Just-in-Time Resources: At each waypoint, you only pick up what you need for the next segment of the journey.
Adaptability: This approach allows you to change your route or destination based on new information or challenges encountered along the way.
Reduced Risk: By focusing on shorter segments, you minimize the risk of carrying unnecessary "baggage" or heading in the wrong direction for too long.
Continuous Improvement: Each segment of the journey provides learning opportunities that can be applied to future segments.
This perspective helps alleviate some of the discomfort by framing the process as a series of manageable, interconnected journeys rather than a single, overwhelming expedition.
Conclusion
Rolling out an interactive product is an art that requires patience, flexibility, and a keen understanding of user needs. By embracing a gradual approach, prioritizing impactful content and essential features, and demonstrating value at each stage, product teams can create a more engaging and successful user experience.
The shift may initially feel uncomfortable, but it's important to recognize that this approach doesn't mean driving blindly. Instead, it allows for more responsive, efficient, and adaptable product development. By breaking the journey into manageable segments and embracing the flexibility to adjust course as needed, interactive product teams can navigate the complexities of the digital landscape with greater agility and success.

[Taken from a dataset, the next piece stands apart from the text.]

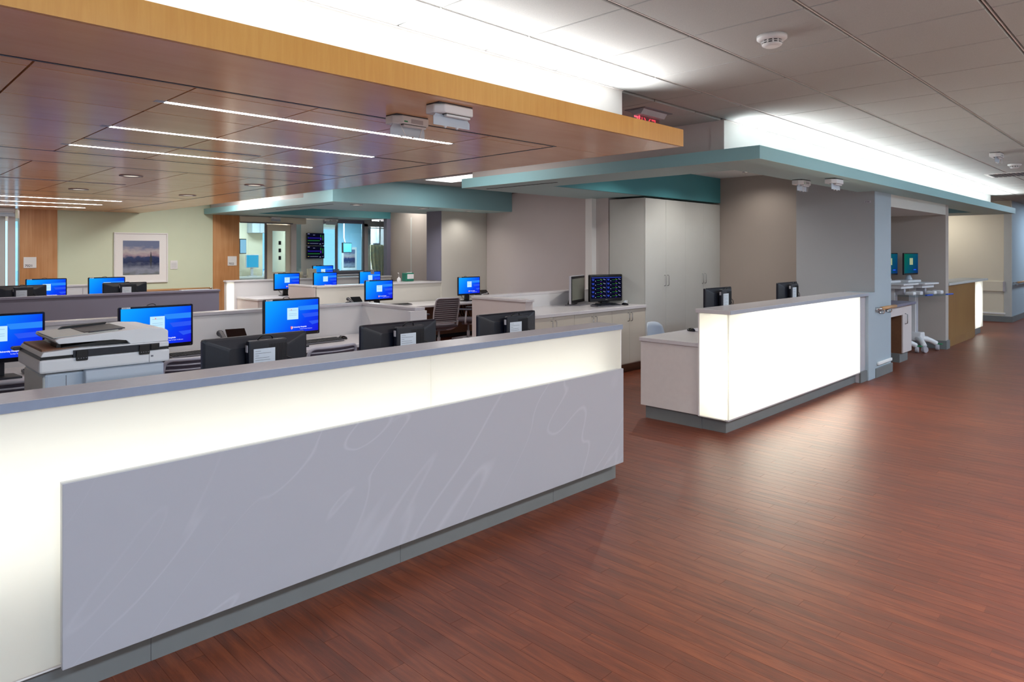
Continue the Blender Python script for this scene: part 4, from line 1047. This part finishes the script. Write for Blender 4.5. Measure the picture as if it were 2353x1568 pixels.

By focusing on what end users can reasonably absorb and use effectively at any given time, product teams can create a more targeted and impactful user experience. This approach recognizes that users don't need every possible feature – they need enough features to make the best use of the content. This user-centric, gradual approach not only leads to better adoption and engagement but also allows for more efficient development and clearer communication of the product's value proposition.
In the world of interactive products, the journey doesn't end at launch - it's just the beginning of an exciting evolution. This new paradigm of short-term, agile planning enables teams to stay closely aligned with user needs, adapt quickly to changes, and continuously improve their products in a way that traditional, static approaches simply cannot match.